Entries with scene source code
* * *

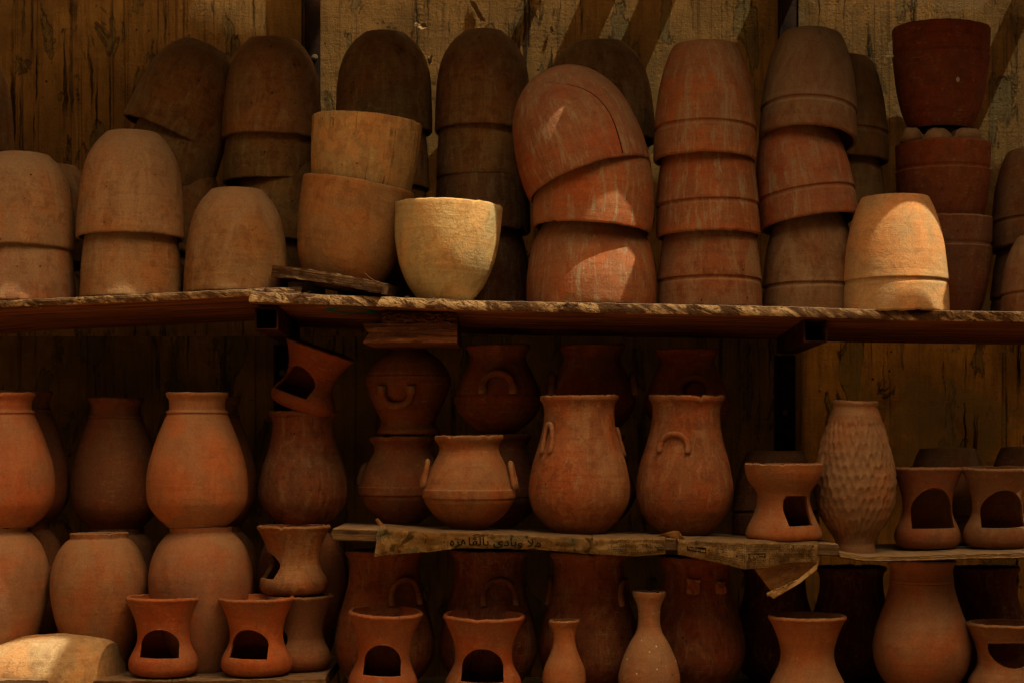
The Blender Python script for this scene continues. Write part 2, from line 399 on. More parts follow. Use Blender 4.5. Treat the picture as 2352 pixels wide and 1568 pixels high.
def window_cutter(R, H, z0, z1, hw, ang, shape, seed):
    """prism from the axis outwards; ang 0 faces the viewer, positive turns right"""
    rnd = random.Random(seed+5); pts = []
    if shape == 'arch':
        zs = z0+(z1-z0)*.30
        pts = [(-hw*1.02, z0), (hw*1.02, z0+rnd.uniform(-.003, .003)), (hw, zs)]
        for k in range(1, 16):
            a = math.pi*k/16; pts.append((hw*math.cos(a)*(1+.02*math.sin(5*a)), zs+(z1-zs)*math.sin(a)**.85))
        pts.append((-hw, zs))
    elif shape == 'square':
        pts = [(-hw*.86, z0), (hw*.95, z0+.002), (hw, z0+(z1-z0)*.4), (hw*.97, z1-.004), (hw*.85, z1), (-hw*.75, z1), (-hw*.93, z1-.012), (-hw, z0+(z1-z0)*.5)]
    elif shape == 'cup':
        pts = []
        for k in range(0, 15):
            a = math.pi+math.pi*k/14; pts.append((hw*math.cos(a), z0+(z1-z0)*.85*(1+math.sin(a))**1.0))
        pts += [(hw*1.0, z1), (-hw*1.0, z1)]
    bm = bmesh.new()
    A = [bm.verts.new((x, -.003, z)) for x, z in pts]; B = [bm.verts.new((x*1.12, -R*1.6, z)) for x, z in pts]
    n = len(pts)
    for i in range(n): bm.faces.new((A[i], B[i], B[(i+1) % n], A[(i+1) % n]))
    bm.faces.new(list(reversed(A))); bm.faces.new(B)
    bmesh.ops.recalc_face_normals(bm, faces=bm.faces)
    bmesh.ops.rotate(bm, verts=bm.verts, cent=(0, 0, 0), matrix=Matrix.Rotation(ang, 3, 'Z'))
    return bm

def sharp_by_angle(me, deg=42):
    for p in me.polygons: p.use_smooth = True
    try: me.set_sharp_from_angle(angle=rad(deg))
    except Exception: pass

def tube_mesh(name, path, radii, n=10, caps=True):
    bm = bmesh.new(); rings = []
    for i, p in enumerate(path):
        d = (path[min(i+1, len(path)-1)]-path[max(i-1, 0)]).normalized()
        u = d.cross(Vector((.3, -.9, .31))).normalized(); v = d.cross(u)
        r = radii[i] if isinstance(radii, list) else radii
        rings.append([bm.verts.new(p+(u*math.cos(2*math.pi*k/n)+v*math.sin(2*math.pi*k/n))*r) for k in range(n)])
    for a, b in zip(rings, rings[1:]):
        for k in range(n): bm.faces.new((a[k], a[(k+1) % n], b[(k+1) % n], b[k]))
    if caps: bm.faces.new(rings[0]); bm.faces.new(rings[-1])
    bmesh.ops.recalc_face_normals(bm, faces=bm.faces)
    return bm_mesh(name, bm)

def handle(parent, P, R, ang, zc, w, h, thick, mat, color, out=.012, bulb=True, name='handle'):
    """an arched lug pressed on the shoulder: feet low, bow on top"""
    path = []; rr = []
    n = 22
    for k in range(n+1):
        t = math.pi*k/n
        x = -w*math.cos(t); z = zc+h*math.sin(t)**.8
        r = interp(P, z)
        e = math.sin(t)
        a = ang+x/max(r, .01)
        q = r+out*(.25+.9*e)
        path.append(Vector((q*math.sin(a), -q*math.cos(a), z)))
        rr.append(thick*(1.15 if (bulb and (k < 3 or k > n-3)) else .9+.1*e))
    # pressed feet
    o = mkobj(name, tube_mesh(name, path, rr, 10), mat, parent, color)
    return o

COUNT = [0]
def pot(kind, name, cat, label, cx, ry, R, d, H=None, base=None, tilt=0., lean=0., inv=False, col=(.3,.15,.07), dust=.4,
        mat='clay', group=None, windows=None, handles=None, wall=.007, seed=None, spin=None):
    """R, H, cx, ry are read off the photo and scaled to the depth d where the pot really stands.
    base = z of the surface it stands on (then H follows from the rim, or the rim from H)"""
    COUNT[0] += 1; seed = seed or COUNT[0]*13+1
    s = sc(d); R = R/1000*s
    X = (cx-1176)/1000*s
    u = Vector((math.sin(rad(tilt)), math.sin(rad(lean))*1., 0)); u.z = math.sqrt(max(0, 1-u.x**2-u.y**2))
    if base is not None:
        if inv:
            Hm = H/1000*s; rim = Vector((X, d, base+.001))
        elif ry is None:
            Hm = H/1000*s; rim = Vector((X, d, base))+u*Hm
        else:
            rim = W(cx, ry, d); Hm = (rim.z-base)/u.z
    else:
        Hm = H/1000*s; rim = W(cx, ry, d)
    if inv: z = -u; org = rim+u*Hm
    else: z = u; org = rim-u*Hm
    x = (Vector((1, 0, 0))-z*z.x).normalized(); y = z.cross(x)
    rot = Matrix((x, y, z)).transposed().to_4x4()
    bm, P = body_mesh(kind, R, Hm, seed, wall, cavity=bool(windows) or kind in ('burner', 'hourglass', 'burner_bowl'))
    me = bm_mesh(name, bm)
    if windows:
        cav = [(Hm*.16, .002), (Hm*.16, interp(P, Hm*.16)-.012)]
        for k in range(1, 9):
            zz = Hm*(.16+.56*k/8); cav.append((zz, interp(P, zz)-.0085))
        cav += [(Hm*.725, .002)]
        cm = [bm_mesh('c', lathe_plain(cav), False)]
        for (z0, z1, hw, ang, shape) in windows:
            cm.append(bm_mesh('c', window_cutter(R, Hm, z0*Hm, z1*Hm, hw*R, rad(ang), shape, seed), False))
        me = boolean(me, cm)
        me.name = name
        sharp_by_angle(me, 40)
    me.materials.clear(); me.materials.append(M[mat])
    o = bpy.data.objects.new(name, me); COL.objects.link(o)
    # spin turns the clay's blemishes about its own axis; windows and handles need the photo's facing
    sp = 0 if (windows or handles) else (spin if spin is not None else random.Random(seed).uniform(0, 6.28))
    o.matrix_world = Matrix.Translation(org) @ rot @ Matrix.Rotation(sp, 4, 'Z')
    jr = random.Random(seed*7+3); jv = jr.uniform(.88, 1.13)
    c4 = (min(.85, col[0]*jv*jr.uniform(.96, 1.04)), col[1]*jv*jr.uniform(.92, 1.08), col[2]*jv*jr.uniform(.9, 1.12), dust)
    o.color = c4
    tag(o, label, cat, group)
    for hd in (handles or []):
        hang, hz, hw, hh, th = hd[:5]
        kw = hd[5] if len(hd) > 5 else {}
        handle(o, P, R, rad(hang), hz*Hm, hw/1000*s, hh/1000*s, th/1000*s, M[mat], c4, **kw)
    o['_P'] = 0; del o['_P']
    return o, P, Hm

# ------------------------------------------------------------------ ground
bm = bmesh.new(); g = 120
bmesh.ops.create_grid(bm, x_segments=24, y_segments=24, size=g)
o = mkobj('ground', bm_mesh('ground', bm), M['ground']); o.location = (0, 0, -1.02); o['kind'] = 'structure'

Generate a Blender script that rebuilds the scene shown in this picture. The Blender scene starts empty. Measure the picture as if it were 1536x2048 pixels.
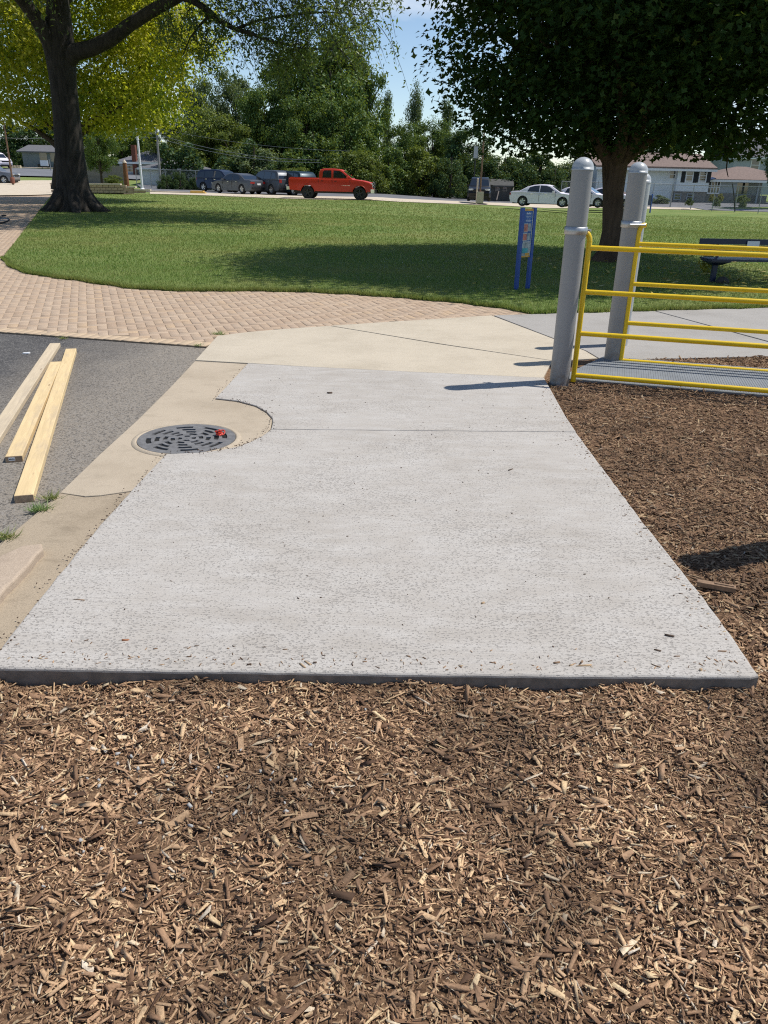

* * *

State, as a bare number, how many lines of the listing hold the word "Blender".

■ **Reply**: 2